Scripts that build scenes
══════════

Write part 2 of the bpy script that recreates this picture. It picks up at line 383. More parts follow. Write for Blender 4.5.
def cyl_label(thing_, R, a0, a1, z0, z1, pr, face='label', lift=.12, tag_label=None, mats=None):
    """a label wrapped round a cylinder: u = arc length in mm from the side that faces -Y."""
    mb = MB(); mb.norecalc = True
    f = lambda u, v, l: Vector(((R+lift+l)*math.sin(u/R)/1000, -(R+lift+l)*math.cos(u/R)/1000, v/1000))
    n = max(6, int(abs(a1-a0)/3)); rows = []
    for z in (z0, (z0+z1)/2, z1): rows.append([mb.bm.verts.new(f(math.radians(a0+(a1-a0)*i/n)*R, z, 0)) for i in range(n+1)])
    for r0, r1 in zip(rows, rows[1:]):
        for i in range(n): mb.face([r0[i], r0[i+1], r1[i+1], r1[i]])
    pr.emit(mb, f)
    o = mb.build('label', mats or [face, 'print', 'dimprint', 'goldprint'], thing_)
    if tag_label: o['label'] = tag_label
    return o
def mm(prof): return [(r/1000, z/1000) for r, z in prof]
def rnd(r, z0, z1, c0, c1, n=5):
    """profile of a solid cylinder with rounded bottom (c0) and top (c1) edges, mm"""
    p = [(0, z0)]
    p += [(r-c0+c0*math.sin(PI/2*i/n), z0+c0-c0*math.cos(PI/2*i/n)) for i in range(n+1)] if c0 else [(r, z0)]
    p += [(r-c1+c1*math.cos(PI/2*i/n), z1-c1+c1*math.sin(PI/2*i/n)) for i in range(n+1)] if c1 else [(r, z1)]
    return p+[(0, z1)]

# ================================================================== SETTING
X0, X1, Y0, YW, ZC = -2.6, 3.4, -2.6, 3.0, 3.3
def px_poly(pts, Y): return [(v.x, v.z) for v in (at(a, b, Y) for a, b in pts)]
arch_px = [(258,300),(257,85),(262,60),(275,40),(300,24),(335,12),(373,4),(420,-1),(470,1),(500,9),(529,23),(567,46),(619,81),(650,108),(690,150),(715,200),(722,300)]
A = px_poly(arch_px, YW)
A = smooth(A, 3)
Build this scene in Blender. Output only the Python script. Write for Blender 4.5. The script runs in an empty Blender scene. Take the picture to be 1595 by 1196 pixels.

══════════

▶ **The exercise**: From the records above, extract every entry exactly as given.

▶ **Reply**:
Write part 2 of the bpy script that recreates this picture. It picks up at line 383. More parts follow. Write for Blender 4.5.
def cyl_label(thing_, R, a0, a1, z0, z1, pr, face='label', lift=.12, tag_label=None, mats=None):
    """a label wrapped round a cylinder: u = arc length in mm from the side that faces -Y."""
    mb = MB(); mb.norecalc = True
    f = lambda u, v, l: Vector(((R+lift+l)*math.sin(u/R)/1000, -(R+lift+l)*math.cos(u/R)/1000, v/1000))
    n = max(6, int(abs(a1-a0)/3)); rows = []
    for z in (z0, (z0+z1)/2, z1): rows.append([mb.bm.verts.new(f(math.radians(a0+(a1-a0)*i/n)*R, z, 0)) for i in range(n+1)])
    for r0, r1 in zip(rows, rows[1:]):
        for i in range(n): mb.face([r0[i], r0[i+1], r1[i+1], r1[i]])
    pr.emit(mb, f)
    o = mb.build('label', mats or [face, 'print', 'dimprint', 'goldprint'], thing_)
    if tag_label: o['label'] = tag_label
    return o
def mm(prof): return [(r/1000, z/1000) for r, z in prof]
def rnd(r, z0, z1, c0, c1, n=5):
    """profile of a solid cylinder with rounded bottom (c0) and top (c1) edges, mm"""
    p = [(0, z0)]
    p += [(r-c0+c0*math.sin(PI/2*i/n), z0+c0-c0*math.cos(PI/2*i/n)) for i in range(n+1)] if c0 else [(r, z0)]
    p += [(r-c1+c1*math.cos(PI/2*i/n), z1-c1+c1*math.sin(PI/2*i/n)) for i in range(n+1)] if c1 else [(r, z1)]
    return p+[(0, z1)]

# ================================================================== SETTING
X0, X1, Y0, YW, ZC = -2.6, 3.4, -2.6, 3.0, 3.3
def px_poly(pts, Y): return [(v.x, v.z) for v in (at(a, b, Y) for a, b in pts)]
arch_px = [(258,300),(257,85),(262,60),(275,40),(300,24),(335,12),(373,4),(420,-1),(470,1),(500,9),(529,23),(567,46),(619,81),(650,108),(690,150),(715,200),(722,300)]
A = px_poly(arch_px, YW)
A = smooth(A, 3)
Build this scene in Blender. Output only the Python script. Write for Blender 4.5. The script runs in an empty Blender scene. Take the picture to be 1595 by 1196 pixels.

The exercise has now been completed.